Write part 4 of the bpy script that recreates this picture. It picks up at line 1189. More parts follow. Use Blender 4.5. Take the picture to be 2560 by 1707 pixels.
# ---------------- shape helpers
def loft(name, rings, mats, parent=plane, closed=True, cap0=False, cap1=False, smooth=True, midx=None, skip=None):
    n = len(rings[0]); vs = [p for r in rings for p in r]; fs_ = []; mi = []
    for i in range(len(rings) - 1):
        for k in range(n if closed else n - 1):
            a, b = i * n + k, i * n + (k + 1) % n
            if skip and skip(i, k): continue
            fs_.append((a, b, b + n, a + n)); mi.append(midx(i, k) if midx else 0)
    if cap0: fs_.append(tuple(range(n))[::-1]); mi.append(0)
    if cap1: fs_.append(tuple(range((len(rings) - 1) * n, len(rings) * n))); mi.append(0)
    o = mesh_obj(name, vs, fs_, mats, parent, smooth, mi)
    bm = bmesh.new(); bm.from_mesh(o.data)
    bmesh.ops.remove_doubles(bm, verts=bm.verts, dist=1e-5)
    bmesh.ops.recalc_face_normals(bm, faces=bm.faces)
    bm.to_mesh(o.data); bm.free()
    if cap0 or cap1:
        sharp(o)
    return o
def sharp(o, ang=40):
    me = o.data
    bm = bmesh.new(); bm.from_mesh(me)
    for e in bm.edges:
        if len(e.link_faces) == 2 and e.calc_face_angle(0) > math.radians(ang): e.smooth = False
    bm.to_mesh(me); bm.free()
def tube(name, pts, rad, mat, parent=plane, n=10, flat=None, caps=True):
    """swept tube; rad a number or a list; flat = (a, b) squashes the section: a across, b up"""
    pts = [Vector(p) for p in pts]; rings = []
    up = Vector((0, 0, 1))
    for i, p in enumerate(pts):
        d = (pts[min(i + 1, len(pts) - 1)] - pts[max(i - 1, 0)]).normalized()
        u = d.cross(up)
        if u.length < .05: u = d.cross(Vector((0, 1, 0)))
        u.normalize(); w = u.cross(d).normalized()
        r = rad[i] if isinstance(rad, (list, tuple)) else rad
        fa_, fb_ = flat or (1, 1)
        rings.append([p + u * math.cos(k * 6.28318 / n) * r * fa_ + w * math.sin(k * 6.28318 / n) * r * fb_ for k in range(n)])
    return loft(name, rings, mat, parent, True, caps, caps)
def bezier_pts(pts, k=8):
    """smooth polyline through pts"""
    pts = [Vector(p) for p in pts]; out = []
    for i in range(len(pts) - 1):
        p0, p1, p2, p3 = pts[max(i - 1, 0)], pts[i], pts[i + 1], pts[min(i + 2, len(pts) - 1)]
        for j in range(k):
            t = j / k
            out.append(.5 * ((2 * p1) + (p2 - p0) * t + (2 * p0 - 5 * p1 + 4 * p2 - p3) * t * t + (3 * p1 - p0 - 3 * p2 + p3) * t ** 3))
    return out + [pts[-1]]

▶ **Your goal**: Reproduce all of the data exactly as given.

▶ **Correct result**:
Write part 4 of the bpy script that recreates this picture. It picks up at line 1189. More parts follow. Use Blender 4.5. Take the picture to be 2560 by 1707 pixels.
# ---------------- shape helpers
def loft(name, rings, mats, parent=plane, closed=True, cap0=False, cap1=False, smooth=True, midx=None, skip=None):
    n = len(rings[0]); vs = [p for r in rings for p in r]; fs_ = []; mi = []
    for i in range(len(rings) - 1):
        for k in range(n if closed else n - 1):
            a, b = i * n + k, i * n + (k + 1) % n
            if skip and skip(i, k): continue
            fs_.append((a, b, b + n, a + n)); mi.append(midx(i, k) if midx else 0)
    if cap0: fs_.append(tuple(range(n))[::-1]); mi.append(0)
    if cap1: fs_.append(tuple(range((len(rings) - 1) * n, len(rings) * n))); mi.append(0)
    o = mesh_obj(name, vs, fs_, mats, parent, smooth, mi)
    bm = bmesh.new(); bm.from_mesh(o.data)
    bmesh.ops.remove_doubles(bm, verts=bm.verts, dist=1e-5)
    bmesh.ops.recalc_face_normals(bm, faces=bm.faces)
    bm.to_mesh(o.data); bm.free()
    if cap0 or cap1:
        sharp(o)
    return o
def sharp(o, ang=40):
    me = o.data
    bm = bmesh.new(); bm.from_mesh(me)
    for e in bm.edges:
        if len(e.link_faces) == 2 and e.calc_face_angle(0) > math.radians(ang): e.smooth = False
    bm.to_mesh(me); bm.free()
def tube(name, pts, rad, mat, parent=plane, n=10, flat=None, caps=True):
    """swept tube; rad a number or a list; flat = (a, b) squashes the section: a across, b up"""
    pts = [Vector(p) for p in pts]; rings = []
    up = Vector((0, 0, 1))
    for i, p in enumerate(pts):
        d = (pts[min(i + 1, len(pts) - 1)] - pts[max(i - 1, 0)]).normalized()
        u = d.cross(up)
        if u.length < .05: u = d.cross(Vector((0, 1, 0)))
        u.normalize(); w = u.cross(d).normalized()
        r = rad[i] if isinstance(rad, (list, tuple)) else rad
        fa_, fb_ = flat or (1, 1)
        rings.append([p + u * math.cos(k * 6.28318 / n) * r * fa_ + w * math.sin(k * 6.28318 / n) * r * fb_ for k in range(n)])
    return loft(name, rings, mat, parent, True, caps, caps)
def bezier_pts(pts, k=8):
    """smooth polyline through pts"""
    pts = [Vector(p) for p in pts]; out = []
    for i in range(len(pts) - 1):
        p0, p1, p2, p3 = pts[max(i - 1, 0)], pts[i], pts[i + 1], pts[min(i + 2, len(pts) - 1)]
        for j in range(k):
            t = j / k
            out.append(.5 * ((2 * p1) + (p2 - p0) * t + (2 * p0 - 5 * p1 + 4 * p2 - p3) * t * t + (3 * p1 - p0 - 3 * p2 + p3) * t ** 3))
    return out + [pts[-1]]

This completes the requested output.